When I speak about a strategic sales person, there are a number of things that tell me they operate this way. They can identify what business issues they could use to develop their value proposition. They have multiple ways of getting into the mind of their buyers. They never sell the same way twice. They plan and structure every aspect of their sales meetings. They anticipate and progress each conversation towards a call-to-action. They create a dynamic, flexible conversation that allows them to change direction, when needed. This applies particularly where you are selling to different buyers in an organisation. You have to know how to navigate that effectively and elegantly.

Do you have a robust conversation tool box?

Sales people can no longer have one way to sell.

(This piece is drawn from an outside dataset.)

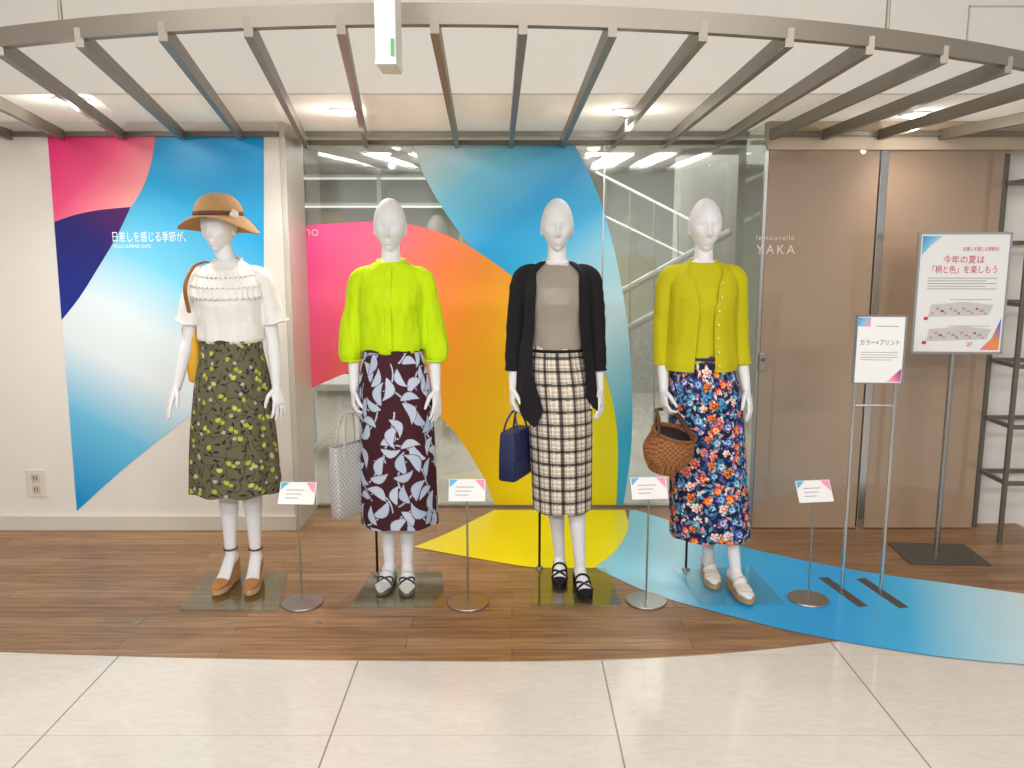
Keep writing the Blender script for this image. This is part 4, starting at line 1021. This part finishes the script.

They must have a conversation toolbox for influencing and motivating their prospects to want to listen. They must bring different conversations to the table. Selling features and benefits just doesn’t cut it anymore! How do you compete when you know the buyer is talking to 10 other people saying the same thing? Price is going to be the deciding-factor and a race to the bottom for the sales people. Nobody really wins and it’s certainly slicing into your industry profitability.

Salespeople must become strategic thinkers and know how to go deep into the buyer’s way of thinking and sell to that style of buying. When you get these pieces in order, selling becomes more dynamic, engaging and fun for both the sales professional and the person buying the value they offer. Price slips into the background and you become a more compelling sales professional. That is what strategic selling is about.